Liberalismo contra o populismo
Redação DM
Publicado em 22 de dezembro de 2017 às 23:15 | Atualizado há 7 anos
Chegou a hora das definições. Não importa se há ou não, no Congresso, número para aprovar a já raquítica reforma da Previdência, ou se o Judiciário proibiu o esclarecimento à sociedade de que ela trata de estabelecer, no longo prazo, uma Previdência republicana que reduzirá os privilégios mal adquiridos pela alta burocracia pública, uma casta escolhida por concurso (não eleita), cuja promoção sempre depende de um empurrãozinho de políticos eleitos e sobre a qual se perdeu qualquer controle social.
É certo que duas décadas de administrações do PSDB e do PT produziram certa estabilidade monetária e alguma melhora na distribuição de renda, ambas, porém, menores do que a de outros países emergentes.
Não é menos certo, entretanto, que reduziram o crescimento do nosso PIB per capita entre 1995 e 2016 a 1,1% ao ano, enquanto outros emergentes (de maior renda média) com estabilidade monetária e distribuição de renda iguais ou melhores do que as nossas cresceram 4,3% per capita ao ano, em paridade de poder de compra de 2011.
Nas últimas duas décadas, o PIB per capita brasileiro cresceu miseráveis 27%, enquanto o dos nossos companheiros emergentes cresceu 153%! De fato, as administrações do PSDB e do PT produziram um enorme empobrecimento relativo: em 1995, o nosso PIB per capita era 78% maior do que o deles. Hoje, ele é 12% menor! Há mil desculpas sofisticadas, mas nenhuma pode justificar esse fato, nem o finale grazioso dessa obra macabra que transformou o Brasil em uma colônia da China.
Não é surpresa os qualificados autores da pequena joia, o Plano Real, que “salvou” o PSDB, estarem se afastando dele.

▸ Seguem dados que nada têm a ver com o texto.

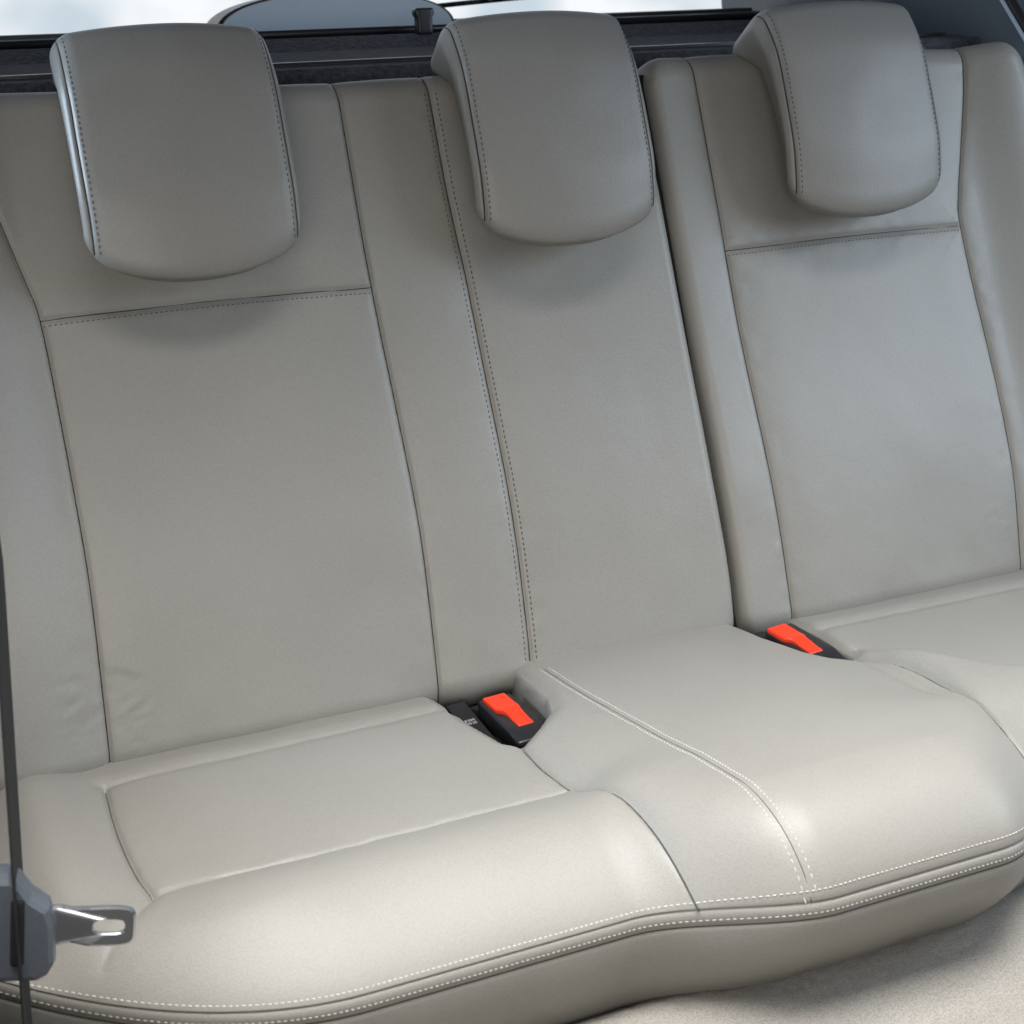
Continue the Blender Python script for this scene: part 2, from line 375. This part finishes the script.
# ================================================================== buckles
def buckle(loc,yaw,pitch,lb,bx=-.003):
    e=empty('seat_belt_buckle',loc); e['label']=lb; e['category']='seat belt buckle'; e['group']='seat belt buckles in the cushion gaps'
    M=Matrix.Translation(Vector(loc))@Matrix.Rotation(yaw,4,'Z')@Matrix.Rotation(pitch,4,'X')@Matrix.Scale(.94,4)
    def shp(V):
        V=V.copy(); y=V[:,1]; V[:,0]*=1-.10*ss(-.02,.05,y); V[:,2]+= -.005*ss(-.02,-.045,y)*(V[:,2]>0); return V
    box_obj('housing',(.0215,.045,.011),.004,BLK,e,M,(6,10,4),shp)
    def shr(V):
        V=V.copy(); y=V[:,1]; k=ss(.003,-.005,y)
        V[:,2]-=.0030*ss(-.0,-.028,y)-.0010*np.exp(-((y-.0)/.004)**2); lft=V[:,0]<0
        V[:,0]=np.where(lft,V[:,0]*(1-.60*k),V[:,0]); V[:,0]-=.0012*k; return V
    box_obj('release_button',(.0130,.032,.0030),.0018,RED,e,M@Matrix.Translation((bx,.008,.0122)),(8,24,2),shr)
    box_obj('latch_slot',(.012,.0025,.004),.001,VOID,e,M@Matrix.Translation((0.002,-.0440,-.001)),(2,2,2))
    box_obj('stalk',(.014,.04,.006),.003,WEB,e,M@Matrix.Translation((0,.07,-.018))@Matrix.Rotation(-.4,4,'X'),(2,4,2))
b1=buckle((-.162,-.068,-.023),.10,.08,'black seat belt buckle with red button beside a printed strap')
b2=buckle((.154,-.082,-.007),.14,.12,'black seat belt buckle with red button at the narrow seat',-.008)
lab=empty('buckle_strap_label',(-.200,-.045,-.03)); lab['label']='black strap end with small white printed marks beside a buckle'; lab['category']='label'
Ml=Matrix.Translation((-.199,-.056,-.024))@Matrix.Rotation(.1,4,'Z')@Matrix.Rotation(.25,4,'X')
box_obj('strap',(.0100,.040,.0015),.0012,VOID,lab,Ml,(2,4,1))
V=[];F=[]
for r_ in range(2):
    for k in range(4):
        x0=-.005+.0028*k; y0=.004+r_*.0045
        for (a,b,c,d) in ((0,0,.0018,.0004),(0,.0024,.0018,.0004),(0,0,.0004,.0028),(.0014,0,.0004,.0028)):
            if (k+r_)%3==2 and a==0 and c<.001: continue
            i=len(V); V+=[Ml@Vector((x0+a,y0+b,.0019)),Ml@Vector((x0+a+c,y0+b,.0019)),Ml@Vector((x0+a+c,y0+b+d,.0019)),Ml@Vector((x0+a,y0+b+d,.0019))]; F.append((i,i+1,i+2,i+3))
mk('printed_marks',V,F,WHT,lab,sm=False)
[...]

Quem não se lembra de 2007, quando o PSDB recusou os votos para a aprovação da CPMF (criada por ele) e do seu voto contra o fator previdenciário em 2015, porque temia que isso facilitasse o governo do PT?
É chegado o momento de enfrentar o oportunismo cívico do PSDB e do PT, que sempre fingem querer ir, mas sempre encontram uma desculpa elegante e hipócrita para demonstrar que não podem ir, porque desconfiam que indo beneficiariam o “outro”.
É hora de cada um assumir a sua responsabilidade sobre o que poderá ocorrer com a sociedade brasileira, se continuarmos a “empurrar com a barriga” as insuperáveis injustiças escondidas no nosso regime previdenciário, que são a maior negação da República.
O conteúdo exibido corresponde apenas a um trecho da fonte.